▸ **INFORMATION SHOWN**

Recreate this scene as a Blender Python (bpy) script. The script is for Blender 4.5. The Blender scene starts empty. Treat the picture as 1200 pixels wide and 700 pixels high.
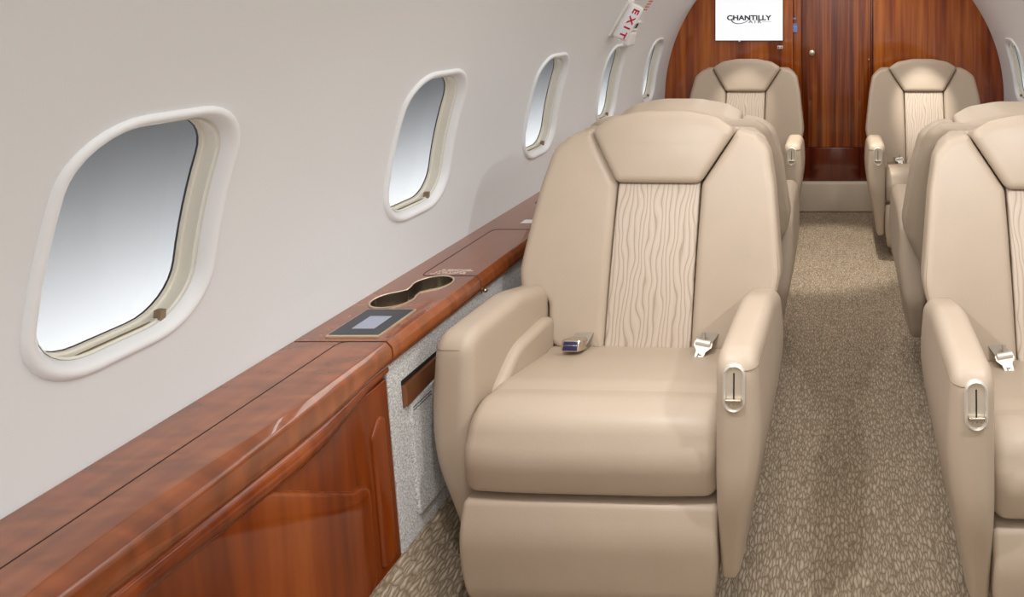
import bpy, bmesh, math, random
from mathutils import Vector, Matrix
random.seed(7)
PI = math.pi
sc = bpy.context.scene
COL = sc.collection

# ------------------------------------------------------------------ materials
def lin(c):
    c /= 255.0
    return c / 12.92 if c <= 0.04045 else ((c + 0.055) / 1.055) ** 2.4
def rgb(r, g, b):
    return (lin(r), lin(g), lin(b), 1.0)

def mat(name, col, rough=0.5, metal=0.0, coat=0.0, emis=None, estr=0.0):
    m = bpy.data.materials.new(name); m.use_nodes = True
    p = m.node_tree.nodes['Principled BSDF']
    p.inputs['Base Color'].default_value = col
    p.inputs['Roughness'].default_value = rough
    p.inputs['Metallic'].default_value = metal
    p.inputs['Coat Weight'].default_value = coat
    p.inputs['Coat Roughness'].default_value = 0.04
    if emis:
        p.inputs['Emission Color'].default_value = emis
        p.inputs['Emission Strength'].default_value = estr
    return m

class NT:
    def __init__(s, m):
        s.t = m.node_tree; s.p = s.t.nodes['Principled BSDF']
    def n(s, typ, **kw):
        nd = s.t.nodes.new(typ)
        for k, v in kw.items():
            if k in nd.inputs.keys() if isinstance(k, str) else False:
                nd.inputs[k].default_value = v
            else:
                setattr(nd, k, v)
        return nd
    def l(s, a, b): s.t.links.new(a, b)
    def coords(s, scale=(1, 1, 1), rot=(0, 0, 0)):
        tc = s.n('ShaderNodeTexCoord'); mp = s.n('ShaderNodeMapping')
        mp.inputs['Scale'].default_value = scale
        mp.inputs['Rotation'].default_value = rot
        s.l(tc.outputs['Object'], mp.inputs['Vector']); return mp.outputs['Vector']
    def noise(s, vec, scale, detail=4, rough=0.55, dist=0.0):
        n = s.n('ShaderNodeTexNoise')
        n.inputs['Scale'].default_value = scale; n.inputs['Detail'].default_value = detail
        n.inputs['Roughness'].default_value = rough; n.inputs['Distortion'].default_value = dist
        s.l(vec, n.inputs['Vector']); return n
    def ramp(s, fac, stops):
        r = s.n('ShaderNodeValToRGB'); e = r.color_ramp.elements
        while len(e) < len(stops): e.new(0.5)
        for el, (p, c) in zip(e, stops): el.position = p; el.color = c
        s.l(fac, r.inputs['Fac']); return r.outputs['Color']
    def mix(s, a, b, fac, mode='MIX'):
        m = s.n('ShaderNodeMix', data_type='RGBA', blend_type=mode)
        for i, v in ((0, fac), (6, a), (7, b)):
            if hasattr(v, 'is_linked') or hasattr(v, 'links'): s.l(v, m.inputs[i])
            else: m.inputs[i].default_value = v
        return m.outputs[2]
    def bump(s, h, strength=0.2, dist=0.002):
        b = s.n('ShaderNodeBump'); b.inputs['Strength'].default_value = strength
        b.inputs['Distance'].default_value = dist
        s.l(h, b.inputs['Height']); s.l(b.outputs['Normal'], s.p.inputs['Normal']); return b

def leather(name, col):
    m = mat(name, col, 0.42); t = NT(m)
    v = t.coords()
    n = t.noise(v, 260, 3, 0.6); big = t.noise(v, 7, 2)
    c = t.mix(tuple(x * 0.93 for x in col[:3]) + (1,), tuple(min(1, x * 1.05) for x in col[:3]) + (1,), big.outputs['Fac'])
    t.l(c, t.p.inputs['Base Color'])
    ad = t.n('ShaderNodeMath', operation='MULTIPLY_ADD'); ad.inputs[1].default_value = 6.0
    t.l(big.outputs['Fac'], ad.inputs[0]); t.l(n.outputs['Fac'], ad.inputs[2])
    t.bump(ad.outputs[0], 0.10, 0.002)
    t.p.inputs['Specular IOR Level'].default_value = 0.35
    return m

def wood(name, dark, mid, light, scale, rough=0.12, spec=0.5, coat=0.6, flame=0.0):
    """streaky mahogany; scale = coordinate scale, small along the grain"""
    m = mat(name, mid, rough, coat=coat); t = NT(m)
    v = t.coords(scale)
    n1 = t.noise(v, 1.0, 3, 0.55, 0.3)
    v2 = t.coords(tuple(x * 3.7 for x in scale))
    n2 = t.noise(v2, 1.0, 2, 0.5)
    f = t.n('ShaderNodeMath', operation='MULTIPLY_ADD'); f.inputs[1].default_value = 0.35
    t.l(n2.outputs['Fac'], f.inputs[0]); 
    s = t.n('ShaderNodeMath', operation='MULTIPLY'); s.inputs[1].default_value = 0.72
    t.l(n1.outputs['Fac'], s.inputs[0]); t.l(s.outputs[0], f.inputs[2])
    c = t.ramp(f.outputs[0], [(0.36, dark), (0.52, mid), (0.70, light)])
    if flame:
        v3 = t.coords((10, 30, 10))
        n3 = t.noise(v3, 1.0, 1, 0.5, 0.6)
        d = t.ramp(n3.outputs['Fac'], [(0.35, (1 - flame,) * 3 + (1,)), (0.65, (1 + 0.0,) * 3 + (1,))])
        c = t.mix(c, d, 1.0, 'MULTIPLY')
    t.l(c, t.p.inputs['Base Color'])
    t.p.inputs['Specular IOR Level'].default_value = spec
    return m

M = {}
M['leather'] = leather('beige_leather', rgb(183, 166, 147))
M['seam'] = mat('leather_seam', rgb(140, 121, 98), 0.7)
M['shell'] = leather('shell_leather', rgb(172, 155, 136))
M['gapdark'] = mat('dark_gap', rgb(52, 42, 34), 0.8)
M['wall'] = mat('cabin_lining', rgb(231, 234, 237), 0.55)
t = NT(M['wall']); v = t.coords(); n = t.noise(v, 900, 2); t.bump(n.outputs['Fac'], 0.04, 0.001)
M['bezel'] = mat('white_bezel', rgb(240, 243, 247), 0.32)
M['cream'] = mat('cream_reveal', rgb(238, 235, 222), 0.45)
M['gasket'] = mat('dark_gasket', rgb(58, 60, 64), 0.5)
M['bronze'] = mat('bronze_tab', rgb(150, 130, 106), 0.4, 0.3)
M['wood_ledge'] = wood('ledge_mahogany', rgb(122, 58, 24), rgb(146, 76, 36), rgb(164, 92, 48), (9, 0.9, 9), 0.22, coat=0.75, flame=0.32)
M['wood_panel'] = wood('panel_mahogany', rgb(98, 40, 10), rgb(126, 56, 16), rgb(148, 74, 26), (5, 11, 0.8), 0.10, 0.35, coat=0.35)
M['wood_bulk'] = wood('bulkhead_mahogany', rgb(92, 32, 5), rgb(148, 66, 14), rgb(192, 108, 36), (12, 3, 0.5), 0.08, 0.45, coat=0.5)
M['wood_door'] = wood('door_mahogany', rgb(70, 22, 4), rgb(116, 48, 10), rgb(170, 90, 28), (24, 3, 0.6), 0.08, 0.45, coat=0.5)
M['wood_kick'] = wood('kick_mahogany', rgb(70, 20, 10), rgb(96, 34, 17), rgb(112, 44, 22), (16, 3, 0.7), 0.14)
M['steel'] = mat('brushed_steel', rgb(205, 200, 192), 0.28, 1.0)
M['beltmetal'] = mat('belt_metal', rgb(222, 218, 210), 0.42, 0.55)
M['nickel'] = mat('satin_nickel', rgb(214, 204, 190), 0.22, 1.0)
M['champagne'] = mat('champagne_metal', rgb(216, 200, 176), 0.3, 0.7)
M['faceplate'] = mat('pale_metal_plate', rgb(214, 203, 186), 0.32, 0.45)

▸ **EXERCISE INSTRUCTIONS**
Without any pictures, reproduce the lines from the first one in the material through the line that has "return (lin(r), lin(g), lin(b), 1.0)", exactly as they appear.

▸ **ANSWER TO THIS TASK**
Recreate this scene as a Blender Python (bpy) script. The script is for Blender 4.5. The Blender scene starts empty. Treat the picture as 1200 pixels wide and 700 pixels high.
import bpy, bmesh, math, random
from mathutils import Vector, Matrix
random.seed(7)
PI = math.pi
sc = bpy.context.scene
COL = sc.collection

# ------------------------------------------------------------------ materials
def lin(c):
    c /= 255.0
    return c / 12.92 if c <= 0.04045 else ((c + 0.055) / 1.055) ** 2.4
def rgb(r, g, b):
    return (lin(r), lin(g), lin(b), 1.0)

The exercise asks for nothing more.